The former line of the League held that British Marxist-Leninists had to build a section of the revolutionary party in the north of Ireland, attacked the Republican movement as a terrorist force isolated from the people, and even went so far as to state that it objectively served British imperialism! Our organisation now considers that this line, though “justified” by “socialist” arguments, was actually thoroughly reactionary – it was social-chauvinist. Before and since the Congress, we have not only made self-criticism for our previous stand but have also tried to show by our practice that we have broken with it.

The old line dogmatically insisted on the principle of “a single party for a single state”. This ignored the realities of Ireland, where the revolutionary Republican movement is organised on a 32-county basis, has an unbroken tradition of hundreds of years of resistance and deep roots among the oppressed people. It ignored the national demands of the lrish people, who have never accepted the incorporation of their land or any part of it within the British state and who have never given their support to any British political party.

By stating that the situation isn’t ripe for armed struggle in Ireland the old line swept aside the fact that an armed struggle exists whether revolutionaries in Britain like it or not; it can only be supported or opposed, but not wished out of existence. Slandering the Republican movement as terrorists isolated from the people ignored the fact that it could not have sustained its struggle without the mass support of the nationalist people; even a secret British Army report estimated the popular support for the Republicans more accurately than our old line did and it certainly didn’t betray any suspicion that the Republicans might be serving British imperialism!

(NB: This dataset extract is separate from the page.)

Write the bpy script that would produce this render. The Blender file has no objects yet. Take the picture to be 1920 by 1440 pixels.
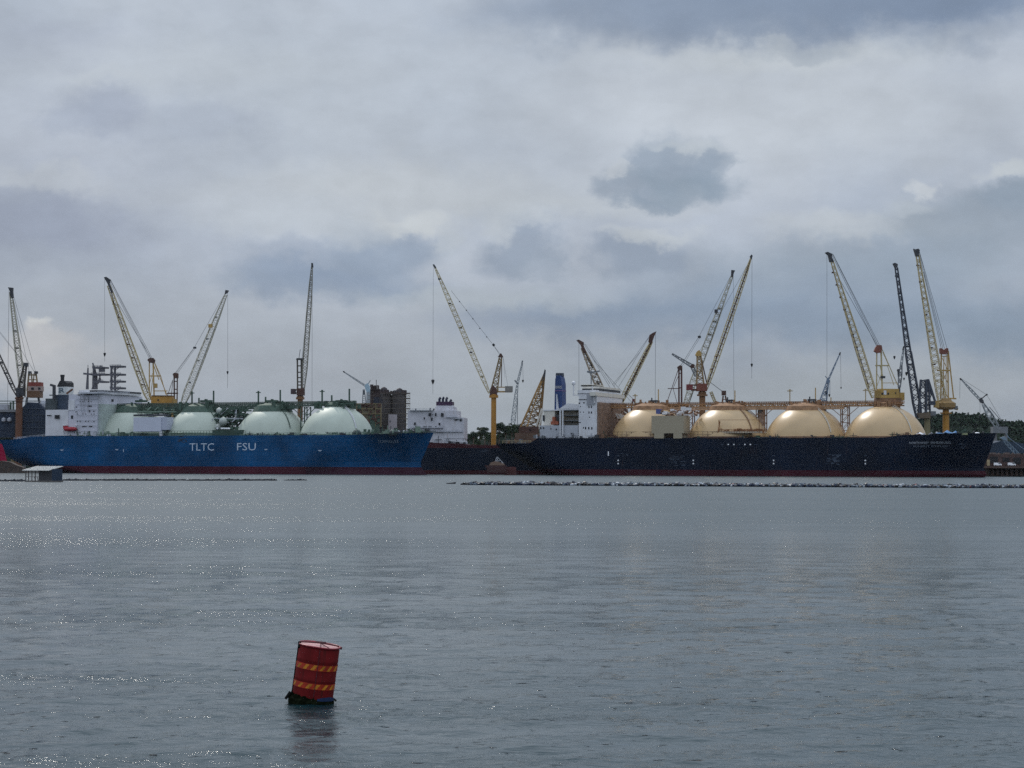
import bpy, math, random
import numpy as np
from mathutils import Vector, Matrix
random.seed(7); np.random.seed(7)
sc = bpy.context.scene
COL = sc.collection
R = math.radians
# ------------------------------------------------------------------ camera
F, H, HOR, ROLL = 3850.0, 3.25, 880.0, 0.0040
cd = bpy.data.cameras.new('camera'); cam = bpy.data.objects.new('camera', cd); COL.objects.link(cam)
cd.sensor_width = 36; cd.lens = F/1920*36; cd.clip_start = .5; cd.clip_end = 30000
pitch = math.atan((HOR-720)/F)
cam.rotation_euler = (Matrix.Rotation(R(90)+pitch, 4, 'X') @ Matrix.Rotation(ROLL, 4, 'Z')).to_euler()
cam.location = (0, 0, H); sc.camera = cam
CM = cam.rotation_euler.to_matrix()
def ray(px, py): return (CM @ Vector(((px-960)/F, (720-py)/F, -1)))
def at(px, py, Y):
    d = ray(px, py); return Vector((0, 0, H)) + d*(Y/d.y)
def lin(c): return tuple((x/12.92 if x <= .04045 else ((x+.055)/1.055)**2.4) for x in [v/255 for v in c])
# ------------------------------------------------------------------ materials
MATS = {}
def mat(name, col=None, rough=.6, var=.12, scale=.15, rust=0., rustcol=(.12,.05,.025), spec=.4, metal=0., bump=0.):
    """procedural paint: tone mottling, vertical streaks of rust / grime"""
    if name in MATS: return MATS[name]
    m = bpy.data.materials.new(name); m.use_nodes = True; nt = m.node_tree; N = nt.nodes; L = nt.links
    b = N['Principled BSDF']; b.inputs['Roughness'].default_value = rough
    b.inputs['Specular IOR Level'].default_value = spec; b.inputs['Metallic'].default_value = metal
    tc = N.new('ShaderNodeTexCoord')
    n1 = N.new('ShaderNodeTexNoise'); n1.inputs['Scale'].default_value = scale; n1.inputs['Detail'].default_value = 6
    L.new(tc.outputs['Object'], n1.inputs['Vector'])
    mr = N.new('ShaderNodeMapRange'); mr.inputs[1].default_value = .3; mr.inputs[2].default_value = .7
    mr.inputs[3].default_value = 1-var; mr.inputs[4].default_value = 1+var; L.new(n1.outputs[0], mr.inputs[0])
    mx = N.new('ShaderNodeMix'); mx.data_type = 'RGBA'; mx.blend_type = 'MULTIPLY'; mx.inputs[0].default_value = 1
    mx.inputs[6].default_value = (*col, 1); L.new(mr.outputs[0], mx.inputs[7]); out = mx.outputs[2]
    if rust > 0:
        mp = N.new('ShaderNodeMapping'); mp.inputs['Scale'].default_value = (1, 1, .14); L.new(tc.outputs['Object'], mp.inputs[0])
        n2 = N.new('ShaderNodeTexNoise'); n2.inputs['Scale'].default_value = scale*4; n2.inputs['Detail'].default_value = 8
        n2.inputs['Roughness'].default_value = .65; L.new(mp.outputs[0], n2.inputs['Vector'])
        cr = N.new('ShaderNodeMapRange'); cr.interpolation_type = 'SMOOTHSTEP'
        cr.inputs[1].default_value = .62-.25*rust; cr.inputs[2].default_value = .8-.2*rust
        cr.inputs[4].default_value = min(1, .5+rust*.6); L.new(n2.outputs[0], cr.inputs[0])
        m2 = N.new('ShaderNodeMix'); m2.data_type = 'RGBA'; L.new(cr.outputs[0], m2.inputs[0]); L.new(out, m2.inputs[6])
        m2.inputs[7].default_value = (*rustcol, 1); out = m2.outputs[2]
    L.new(out, b.inputs['Base Color'])
    if bump:
        bp = N.new('ShaderNodeBump'); bp.inputs['Strength'].default_value = bump; L.new(n1.outputs[0], bp.inputs['Height']); L.new(bp.outputs[0], b.inputs['Normal'])
    MATS[name] = m; return m
def hull_mat(name, top, boot, zb, rust=.25, upper=None, zu=0, rough=.6, boot2=None, xb=0):
    """hull paint: boot-topping below zb, optional upper strake above zu, plate seams, scuffs, grime along the waterline"""
    m = bpy.data.materials.new(name); m.use_nodes = True; nt = m.node_tree; N = nt.nodes; L = nt.links
    b = N['Principled BSDF']; b.inputs['Roughness'].default_value = rough; b.inputs['Specular IOR Level'].default_value = .12
    tc = N.new('ShaderNodeTexCoord'); sp = N.new('ShaderNodeSeparateXYZ'); L.new(tc.outputs['Object'], sp.inputs[0])
    n0 = N.new('ShaderNodeTexNoise'); n0.inputs['Scale'].default_value = .05; n0.inputs['Detail'].default_value = 5; L.new(tc.outputs['Object'], n0.inputs['Vector'])
    n1 = N.new('ShaderNodeTexNoise'); n1.inputs['Scale'].default_value = .6; n1.inputs['Detail'].default_value = 8
    mp = N.new('ShaderNodeMapping'); mp.inputs['Scale'].default_value = (1, 1, .18); L.new(tc.outputs['Object'], mp.inputs[0]); L.new(mp.outputs[0], n1.inputs['Vector'])
    def mixc(f, a, c, bt='MIX'):
        x = N.new('ShaderNodeMix'); x.data_type = 'RGBA'; x.blend_type = bt
        for s, v in ((0, f), (6, a), (7, c)):
            if isinstance(v, (int, float)): x.inputs[s].default_value = v
            elif isinstance(v, tuple): x.inputs[s].default_value = (*v, 1)
            else: L.new(v, x.inputs[s])
        return x.outputs[2]
    def rng(v, a, c, lo=0, hi=1):
        x = N.new('ShaderNodeMapRange'); x.inputs[1].default_value = a; x.inputs[2].default_value = c; x.inputs[3].default_value = lo; x.inputs[4].default_value = hi
        L.new(v, x.inputs[0]); return x.outputs[0]
    if boot2: boot = mixc(rng(sp.outputs[0], xb-.3, xb+.3), boot, boot2)
    col = mixc(rng(sp.outputs[2], zb-.06, zb+.06), boot, top)
    if upper: col = mixc(rng(sp.outputs[2], zu-.1, zu+.1), col, upper)
    v = rng(n0.outputs[0], .3, .7, .62, 1.38)
    col = mixc(1., col, v, 'MULTIPLY')
    br = N.new('ShaderNodeTexBrick'); br.inputs['Scale'].default_value = .1; br.inputs['Mortar Size'].default_value = .012
    cx = N.new('ShaderNodeCombineXYZ'); L.new(sp.outputs[0], cx.inputs[0]); L.new(sp.outputs[2], cx.inputs[1]); L.new(cx.outputs[0], br.inputs[0])
    br.inputs['Color1'].default_value = (1,1,1,1); br.inputs['Color2'].default_value = (.80,.80,.80,1); br.inputs['Mortar'].default_value = (.62,.62,.62,1)
    col = mixc(.8, col, br.outputs[0], 'MULTIPLY')
    col = mixc(rng(n1.outputs[0], .66-.2*rust, .85, 0, .55), col, (.07,.04,.035))
    L.new(col, b.inputs['Base Color']); return m
def P(name, *a, **k): return mat(name, *a, **k)
WHITE = P('white_paint', (.60,.61,.64), .5, .10, .2, .30, (.35,.30,.26))
CREAMW = P('cream_white_paint', (.58,.56,.50), .5, .08, .2, .15, (.33,.26,.2))
GREYW = P('pale_grey_paint', (.38,.40,.44), .5, .08, .2, .15)
DARK = P('dark_steel', (.035,.038,.045), .6, .2)
BLACK = P('black_paint', (.012,.013,.016), .5, .2)
GLASS = P('dark_window', (.010,.013,.018), .35, .1, spec=.25)
RUST = P('rusty_steel', (.13,.058,.032), .8, .25, .3, .3)
RUSTD = P('dark_rusty_steel', (.07,.035,.026), .8, .25, .3, .2)
YEL = P('crane_yellow_paint', (.40,.22,.035), .55, .15, .2, .25)
YELD = P('weathered_yellow_paint', (.38,.245,.075), .6, .15, .2, .25)
CREAM = P('cream_lattice_paint', (.42,.35,.18), .6, .15, .2, .3)
PALEL = P('pale_lattice_paint', (.36,.345,.27), .6, .15, .2, .25)
GREYL = P('grey_lattice_paint', (.13,.145,.16), .6, .15, .2, .2)
DKL = P('dark_blue_lattice_paint', (.035,.045,.065), .6, .15, .2, .2)
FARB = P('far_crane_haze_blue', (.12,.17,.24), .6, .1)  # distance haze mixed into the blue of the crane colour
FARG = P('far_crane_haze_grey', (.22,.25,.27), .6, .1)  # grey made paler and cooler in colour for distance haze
ROPE = P('steel_rope', (.06,.065,.07), .6, .1)
GREEN = P('green_deck_paint', (.045,.082,.060), .7, .3, .4, .3, (.10,.07,.05))
GREENL = P('pale_green_paint', (.15,.21,.165), .7, .2, .4, .2)
BROWN = P('brown_primer', (.20,.115,.07), .8, .3, .5, .4, (.10,.05,.03))
TAN = P('tan_plate', (.36,.29,.17), .7, .1, .3, .15)
NAVY = P('navy_paint', (.010,.035,.125), .45, .1)
REDL = P('lifeboat_red', (.30,.018,.03), .5, .1)
BLUET = P('blue_tarpaulin', (.05,.16,.34), .6, .25, .6)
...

To the extent that the previous position of the League was known, it tarnished the image of Marxism-Leninism-Mao Zedong thought amongst the people of Ireland and the world.

On the basis of the Marxist-Leninist standpoint on the national liberation movements, and of what we can see for ourselves, the League now regards the Republican movement as a revolutionary movement against British imperialism. The election this year of Bobby Sands and Owen Carron to Westminster and of Kieran Doherty and Paddy Agnew to the Free State Dail serves to underline the fact that the Republican movement is one which enjoys great popular support from the nationalist people.

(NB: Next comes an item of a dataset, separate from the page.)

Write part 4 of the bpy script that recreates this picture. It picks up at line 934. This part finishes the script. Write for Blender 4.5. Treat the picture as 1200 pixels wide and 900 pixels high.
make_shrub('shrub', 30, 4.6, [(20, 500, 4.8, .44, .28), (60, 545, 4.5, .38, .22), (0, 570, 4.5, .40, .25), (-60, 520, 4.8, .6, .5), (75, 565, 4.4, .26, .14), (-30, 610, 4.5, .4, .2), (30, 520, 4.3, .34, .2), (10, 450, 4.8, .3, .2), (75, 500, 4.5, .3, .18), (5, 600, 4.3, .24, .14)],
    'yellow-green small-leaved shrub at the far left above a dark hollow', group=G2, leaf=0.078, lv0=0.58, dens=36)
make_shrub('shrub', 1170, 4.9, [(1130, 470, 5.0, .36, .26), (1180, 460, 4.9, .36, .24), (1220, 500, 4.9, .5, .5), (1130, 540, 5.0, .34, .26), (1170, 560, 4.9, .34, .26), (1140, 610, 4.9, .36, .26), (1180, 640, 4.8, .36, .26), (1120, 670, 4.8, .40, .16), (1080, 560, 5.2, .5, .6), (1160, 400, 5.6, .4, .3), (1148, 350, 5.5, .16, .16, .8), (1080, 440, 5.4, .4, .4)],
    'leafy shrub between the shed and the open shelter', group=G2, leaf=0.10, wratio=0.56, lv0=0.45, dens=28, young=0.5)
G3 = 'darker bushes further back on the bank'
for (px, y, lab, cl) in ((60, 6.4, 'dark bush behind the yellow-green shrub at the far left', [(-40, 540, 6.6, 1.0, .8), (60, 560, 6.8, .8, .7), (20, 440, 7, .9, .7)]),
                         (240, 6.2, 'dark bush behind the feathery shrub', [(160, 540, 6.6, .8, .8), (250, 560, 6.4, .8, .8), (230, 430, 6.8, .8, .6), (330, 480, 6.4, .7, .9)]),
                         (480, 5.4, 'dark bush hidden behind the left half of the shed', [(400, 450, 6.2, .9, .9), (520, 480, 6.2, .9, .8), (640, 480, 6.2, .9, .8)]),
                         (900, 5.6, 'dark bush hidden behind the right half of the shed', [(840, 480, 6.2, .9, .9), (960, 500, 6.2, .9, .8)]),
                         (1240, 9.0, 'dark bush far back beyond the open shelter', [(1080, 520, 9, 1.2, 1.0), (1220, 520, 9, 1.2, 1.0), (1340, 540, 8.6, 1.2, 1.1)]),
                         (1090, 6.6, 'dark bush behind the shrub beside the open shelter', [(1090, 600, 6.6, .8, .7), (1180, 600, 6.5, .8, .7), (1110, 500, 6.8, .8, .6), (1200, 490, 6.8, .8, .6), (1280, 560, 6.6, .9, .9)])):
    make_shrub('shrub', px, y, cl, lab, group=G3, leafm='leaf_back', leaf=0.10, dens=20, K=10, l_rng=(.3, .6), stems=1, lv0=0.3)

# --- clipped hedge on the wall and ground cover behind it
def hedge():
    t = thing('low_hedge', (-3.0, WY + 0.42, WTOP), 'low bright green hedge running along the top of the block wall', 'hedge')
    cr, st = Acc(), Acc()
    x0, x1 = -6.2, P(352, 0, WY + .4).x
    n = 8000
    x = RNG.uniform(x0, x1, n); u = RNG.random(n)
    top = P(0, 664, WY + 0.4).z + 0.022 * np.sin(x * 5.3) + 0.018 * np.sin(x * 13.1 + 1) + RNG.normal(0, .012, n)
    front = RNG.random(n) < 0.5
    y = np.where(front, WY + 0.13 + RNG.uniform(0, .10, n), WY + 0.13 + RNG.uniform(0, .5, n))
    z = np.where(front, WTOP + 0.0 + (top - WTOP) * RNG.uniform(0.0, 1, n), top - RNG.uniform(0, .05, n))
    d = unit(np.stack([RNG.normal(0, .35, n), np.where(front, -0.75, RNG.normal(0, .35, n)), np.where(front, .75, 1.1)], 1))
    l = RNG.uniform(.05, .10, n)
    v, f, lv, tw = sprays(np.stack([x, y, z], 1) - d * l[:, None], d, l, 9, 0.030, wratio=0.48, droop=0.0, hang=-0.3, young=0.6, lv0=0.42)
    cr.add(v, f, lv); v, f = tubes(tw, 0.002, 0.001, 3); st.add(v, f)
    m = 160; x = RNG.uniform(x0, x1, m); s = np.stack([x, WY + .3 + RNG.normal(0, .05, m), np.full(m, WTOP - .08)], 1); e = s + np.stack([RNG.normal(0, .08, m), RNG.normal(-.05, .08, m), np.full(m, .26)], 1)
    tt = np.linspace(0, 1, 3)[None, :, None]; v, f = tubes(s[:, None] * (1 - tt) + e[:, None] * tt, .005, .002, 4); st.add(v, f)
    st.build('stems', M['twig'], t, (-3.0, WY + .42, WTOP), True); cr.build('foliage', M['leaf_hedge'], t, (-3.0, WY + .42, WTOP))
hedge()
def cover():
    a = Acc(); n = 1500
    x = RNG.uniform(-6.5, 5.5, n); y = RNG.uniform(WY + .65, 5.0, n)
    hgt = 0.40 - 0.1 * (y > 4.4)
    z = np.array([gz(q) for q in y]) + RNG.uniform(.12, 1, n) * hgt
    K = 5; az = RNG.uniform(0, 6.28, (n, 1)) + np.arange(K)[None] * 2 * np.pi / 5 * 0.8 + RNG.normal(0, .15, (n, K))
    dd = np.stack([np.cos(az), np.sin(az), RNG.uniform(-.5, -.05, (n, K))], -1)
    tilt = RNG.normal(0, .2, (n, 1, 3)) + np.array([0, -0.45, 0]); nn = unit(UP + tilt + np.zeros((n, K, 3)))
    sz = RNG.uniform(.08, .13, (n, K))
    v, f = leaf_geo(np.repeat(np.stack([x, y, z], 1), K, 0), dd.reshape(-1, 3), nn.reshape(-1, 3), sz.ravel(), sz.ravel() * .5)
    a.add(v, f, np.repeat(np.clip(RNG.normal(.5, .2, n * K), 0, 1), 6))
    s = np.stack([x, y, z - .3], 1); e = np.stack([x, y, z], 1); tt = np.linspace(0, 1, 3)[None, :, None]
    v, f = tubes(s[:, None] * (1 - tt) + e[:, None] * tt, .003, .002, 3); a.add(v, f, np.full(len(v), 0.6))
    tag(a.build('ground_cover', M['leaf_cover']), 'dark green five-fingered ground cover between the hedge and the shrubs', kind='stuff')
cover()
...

Communists do not make their support for a national liberation movement dependent on it being under communist leadership. The movement is revolutionary in character if it weakens and undermines imperialism. That, the Republican movement clearly does, and it is our job to give it anti-imperialist support and solidarity.

But we believe that the Republican movement has many positive features beyond its basic anti-imperialist character. It has mobilised the masses to take up and support the struggle. It has linked the cause of national liberation with that of the emancipation of the working class; it is developing its work in the trade unions and on social and economic questions. It is based solidly in the proletariat and small farming community. It is waging a protracted war against our main enemy, British imperialism. It supports other just national liberation struggles around the world. It is opposed to the two superpowers and supports the non-aligned movement. On the question of political prisoners, it has developed a style of work of uniting all who can be united. Of course, like any other movement in the real world, the Republican movement has its shortcomings and mistakes, but these are very much a secondary aspect.

Our solidarity with the Republican movement is not based on it adopting policies which we feel would be correct, but is extended to the movement purely and simply as one fighting imperialism.

We also uphold the Republican movement because its struggle can teach the working and oppressed people of Britain a lot about what they need to do to carry through a successful revolution. Some of the national minority youth who rose up this summer, as well as elements of the working class youth in Wales and Scotland, have clearly begun to draw lessons from Ireland. This is a further direct contribution to our revolutionary work in Britain from the Irish freedom fighters.

In the coming period, our organisation hopes to make a modest but useful contribution to building the Ireland solidarity movement in Britain.